Die drei Dimensionen der Aluminiumproduktion

Interview mit Trimet-Vorstand Dr. Andreas Lützerath über die zukünftigen Herausforderungen bei Themen wie Demographie, Digitalisierung und Dekarbonisierung.

Trimet-Vorstand Dr. Andreas Lützerath (l.) im Gespräch mit Aluminium Praxis Chefredakteur Alwin Schmitt
Trimet-Vorstand Dr. Andreas Lützerath (l.) im Gespräch mit Aluminium Praxis Chefredakteur Alwin Schmitt

Die Trimet Aluminium SE mit Sitz in Essen ist der größte deutsche Aluminiumproduzent. Die Aluminiumhütten, Gießereien und Umschmelzwerke des Unternehmens produzieren jährlich mit rund 2.400 Mitarbeitern insgesamt etwa 765.000 Tonnen Aluminium an sieben Standorten in Europa. In Deutschland fertigt Trimet an den Standorten Essen, Voerde, Gelsenkirchen, Hamburg und Harzgerode. Seit Ende 2013 verfügt Trimet zusätzlich über zwei Fertigungen in Frankreich.

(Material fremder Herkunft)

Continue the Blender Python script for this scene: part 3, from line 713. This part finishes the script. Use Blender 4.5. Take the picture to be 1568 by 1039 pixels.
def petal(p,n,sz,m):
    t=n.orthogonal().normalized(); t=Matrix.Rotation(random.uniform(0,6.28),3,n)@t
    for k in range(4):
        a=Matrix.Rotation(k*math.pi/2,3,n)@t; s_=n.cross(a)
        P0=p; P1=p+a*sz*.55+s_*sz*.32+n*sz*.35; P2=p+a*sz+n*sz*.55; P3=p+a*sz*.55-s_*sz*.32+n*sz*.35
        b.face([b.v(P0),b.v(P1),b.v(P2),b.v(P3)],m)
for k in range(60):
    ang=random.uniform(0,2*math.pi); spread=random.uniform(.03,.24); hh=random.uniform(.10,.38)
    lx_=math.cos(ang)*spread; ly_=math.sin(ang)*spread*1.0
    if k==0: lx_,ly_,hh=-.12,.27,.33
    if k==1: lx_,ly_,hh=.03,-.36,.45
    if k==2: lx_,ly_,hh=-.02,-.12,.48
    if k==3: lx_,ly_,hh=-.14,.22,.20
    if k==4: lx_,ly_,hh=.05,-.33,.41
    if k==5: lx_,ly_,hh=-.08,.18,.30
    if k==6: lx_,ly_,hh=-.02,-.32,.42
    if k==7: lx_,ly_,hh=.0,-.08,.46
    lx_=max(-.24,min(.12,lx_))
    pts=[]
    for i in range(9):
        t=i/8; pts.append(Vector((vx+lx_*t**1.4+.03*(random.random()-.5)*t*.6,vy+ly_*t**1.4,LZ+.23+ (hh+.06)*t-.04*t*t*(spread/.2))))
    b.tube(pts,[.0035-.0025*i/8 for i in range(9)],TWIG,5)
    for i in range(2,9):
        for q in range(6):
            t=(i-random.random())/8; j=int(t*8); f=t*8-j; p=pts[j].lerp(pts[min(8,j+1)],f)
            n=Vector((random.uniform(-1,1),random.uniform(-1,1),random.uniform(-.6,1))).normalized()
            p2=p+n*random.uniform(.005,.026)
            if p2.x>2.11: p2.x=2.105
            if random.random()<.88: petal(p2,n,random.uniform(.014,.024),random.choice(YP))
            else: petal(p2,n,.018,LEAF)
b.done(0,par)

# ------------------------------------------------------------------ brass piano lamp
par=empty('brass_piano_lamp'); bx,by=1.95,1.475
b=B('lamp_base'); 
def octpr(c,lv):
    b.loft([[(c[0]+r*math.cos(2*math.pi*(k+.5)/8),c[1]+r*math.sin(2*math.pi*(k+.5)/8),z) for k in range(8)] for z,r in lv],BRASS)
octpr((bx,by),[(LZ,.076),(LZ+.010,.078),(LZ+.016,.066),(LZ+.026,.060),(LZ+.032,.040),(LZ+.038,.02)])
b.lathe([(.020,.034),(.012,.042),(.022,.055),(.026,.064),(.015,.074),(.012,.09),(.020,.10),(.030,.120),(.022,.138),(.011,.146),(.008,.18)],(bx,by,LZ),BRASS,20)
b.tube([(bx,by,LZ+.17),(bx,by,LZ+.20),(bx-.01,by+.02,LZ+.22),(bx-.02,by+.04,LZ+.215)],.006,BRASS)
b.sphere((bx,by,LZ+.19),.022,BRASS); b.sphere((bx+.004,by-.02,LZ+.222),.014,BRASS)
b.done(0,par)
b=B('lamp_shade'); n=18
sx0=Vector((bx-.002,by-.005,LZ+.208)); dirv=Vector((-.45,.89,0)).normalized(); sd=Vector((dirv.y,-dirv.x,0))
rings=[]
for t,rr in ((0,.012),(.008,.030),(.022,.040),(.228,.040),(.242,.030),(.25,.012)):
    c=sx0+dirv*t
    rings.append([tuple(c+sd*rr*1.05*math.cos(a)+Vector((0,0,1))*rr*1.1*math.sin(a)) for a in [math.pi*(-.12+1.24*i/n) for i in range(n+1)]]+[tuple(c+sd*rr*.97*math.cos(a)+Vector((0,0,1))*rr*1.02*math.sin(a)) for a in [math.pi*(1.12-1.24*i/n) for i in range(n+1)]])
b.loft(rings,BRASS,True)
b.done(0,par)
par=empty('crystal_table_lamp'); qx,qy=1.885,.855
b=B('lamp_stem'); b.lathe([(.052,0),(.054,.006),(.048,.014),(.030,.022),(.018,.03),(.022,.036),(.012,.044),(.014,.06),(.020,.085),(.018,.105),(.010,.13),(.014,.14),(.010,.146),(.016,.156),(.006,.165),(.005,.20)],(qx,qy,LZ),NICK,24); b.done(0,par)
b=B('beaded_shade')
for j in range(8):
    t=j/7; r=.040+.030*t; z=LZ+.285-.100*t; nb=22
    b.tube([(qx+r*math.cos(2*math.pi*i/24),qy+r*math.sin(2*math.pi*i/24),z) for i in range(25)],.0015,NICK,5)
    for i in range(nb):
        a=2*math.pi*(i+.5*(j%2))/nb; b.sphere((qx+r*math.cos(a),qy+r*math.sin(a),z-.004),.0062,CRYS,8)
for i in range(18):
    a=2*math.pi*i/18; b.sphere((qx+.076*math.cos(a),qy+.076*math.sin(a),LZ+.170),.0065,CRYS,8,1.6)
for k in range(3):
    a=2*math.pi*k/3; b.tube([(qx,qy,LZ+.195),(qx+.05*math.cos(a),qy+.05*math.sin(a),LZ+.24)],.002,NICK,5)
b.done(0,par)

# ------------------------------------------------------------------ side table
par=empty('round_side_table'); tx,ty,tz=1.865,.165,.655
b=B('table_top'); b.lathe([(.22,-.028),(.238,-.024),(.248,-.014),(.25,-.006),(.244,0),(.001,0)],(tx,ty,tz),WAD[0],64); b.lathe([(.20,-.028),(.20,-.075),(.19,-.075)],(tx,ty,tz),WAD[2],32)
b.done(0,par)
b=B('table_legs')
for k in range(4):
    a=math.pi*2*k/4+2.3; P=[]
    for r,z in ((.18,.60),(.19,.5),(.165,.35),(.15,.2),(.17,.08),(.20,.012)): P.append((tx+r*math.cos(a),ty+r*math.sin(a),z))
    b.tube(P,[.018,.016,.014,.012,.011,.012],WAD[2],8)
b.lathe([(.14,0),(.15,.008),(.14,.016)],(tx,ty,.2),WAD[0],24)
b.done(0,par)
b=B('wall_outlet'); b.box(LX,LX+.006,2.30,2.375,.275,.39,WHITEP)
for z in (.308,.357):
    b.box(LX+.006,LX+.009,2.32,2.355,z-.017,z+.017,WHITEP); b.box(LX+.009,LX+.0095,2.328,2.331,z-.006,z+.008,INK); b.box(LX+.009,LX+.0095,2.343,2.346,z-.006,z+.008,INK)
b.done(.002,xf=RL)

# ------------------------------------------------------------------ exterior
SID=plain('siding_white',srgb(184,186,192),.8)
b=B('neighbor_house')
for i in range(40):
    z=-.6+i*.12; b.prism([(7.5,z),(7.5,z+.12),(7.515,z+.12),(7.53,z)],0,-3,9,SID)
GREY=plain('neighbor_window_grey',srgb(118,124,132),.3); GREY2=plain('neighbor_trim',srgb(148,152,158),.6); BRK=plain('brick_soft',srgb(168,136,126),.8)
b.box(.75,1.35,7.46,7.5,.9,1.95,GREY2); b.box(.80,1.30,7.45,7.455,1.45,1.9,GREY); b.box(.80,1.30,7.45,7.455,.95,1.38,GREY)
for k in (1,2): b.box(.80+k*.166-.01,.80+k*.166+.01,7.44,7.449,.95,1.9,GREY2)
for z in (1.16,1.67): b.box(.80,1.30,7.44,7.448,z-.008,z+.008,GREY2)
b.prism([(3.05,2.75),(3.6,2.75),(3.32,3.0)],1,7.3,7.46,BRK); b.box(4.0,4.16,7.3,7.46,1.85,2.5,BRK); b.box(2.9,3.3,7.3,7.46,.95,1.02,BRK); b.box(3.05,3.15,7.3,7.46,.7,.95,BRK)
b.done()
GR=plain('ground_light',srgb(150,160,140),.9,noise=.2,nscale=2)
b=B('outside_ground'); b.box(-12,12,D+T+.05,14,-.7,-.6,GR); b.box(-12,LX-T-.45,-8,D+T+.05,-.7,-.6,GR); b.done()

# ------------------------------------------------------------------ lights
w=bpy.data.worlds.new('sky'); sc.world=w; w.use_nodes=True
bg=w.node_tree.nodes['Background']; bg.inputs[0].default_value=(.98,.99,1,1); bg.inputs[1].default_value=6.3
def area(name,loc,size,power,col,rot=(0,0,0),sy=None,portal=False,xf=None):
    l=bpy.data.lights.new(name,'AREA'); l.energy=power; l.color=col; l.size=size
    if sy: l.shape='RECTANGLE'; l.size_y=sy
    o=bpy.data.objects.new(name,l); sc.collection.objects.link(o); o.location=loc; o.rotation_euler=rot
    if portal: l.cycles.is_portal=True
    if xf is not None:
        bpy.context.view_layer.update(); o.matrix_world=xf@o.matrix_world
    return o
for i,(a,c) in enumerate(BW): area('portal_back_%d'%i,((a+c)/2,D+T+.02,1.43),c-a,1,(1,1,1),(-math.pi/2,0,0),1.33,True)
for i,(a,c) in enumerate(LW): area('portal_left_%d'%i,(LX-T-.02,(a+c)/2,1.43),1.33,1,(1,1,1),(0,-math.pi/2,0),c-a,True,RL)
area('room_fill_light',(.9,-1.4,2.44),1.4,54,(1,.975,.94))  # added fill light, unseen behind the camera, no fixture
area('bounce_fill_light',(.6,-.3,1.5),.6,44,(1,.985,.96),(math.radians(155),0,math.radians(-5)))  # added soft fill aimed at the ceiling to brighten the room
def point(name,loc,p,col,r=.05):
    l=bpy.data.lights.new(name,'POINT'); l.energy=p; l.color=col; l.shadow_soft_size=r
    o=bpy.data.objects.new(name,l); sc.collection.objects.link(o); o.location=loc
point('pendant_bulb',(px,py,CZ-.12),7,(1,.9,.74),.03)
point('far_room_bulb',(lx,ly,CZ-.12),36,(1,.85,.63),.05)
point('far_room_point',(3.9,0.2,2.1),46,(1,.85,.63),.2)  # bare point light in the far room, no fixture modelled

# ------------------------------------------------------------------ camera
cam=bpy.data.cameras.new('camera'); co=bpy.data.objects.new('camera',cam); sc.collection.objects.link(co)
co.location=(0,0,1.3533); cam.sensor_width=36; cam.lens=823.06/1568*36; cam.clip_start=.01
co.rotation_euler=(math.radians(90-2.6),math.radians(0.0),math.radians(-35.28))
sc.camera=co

Hinzu kommen zwei Handelsbüros in Berlin und Turin. 

Trimet-Vorstand Dr. Andreas Lützerath sprach mit Aluminium Praxis Chefredakteur Alwin Schmitt über die derzeitige Lage am Metallmarkt und über die zukünftigen Herausforderungen bei Themen wie Demographie, Digitalisierung und Dekarbonisierung.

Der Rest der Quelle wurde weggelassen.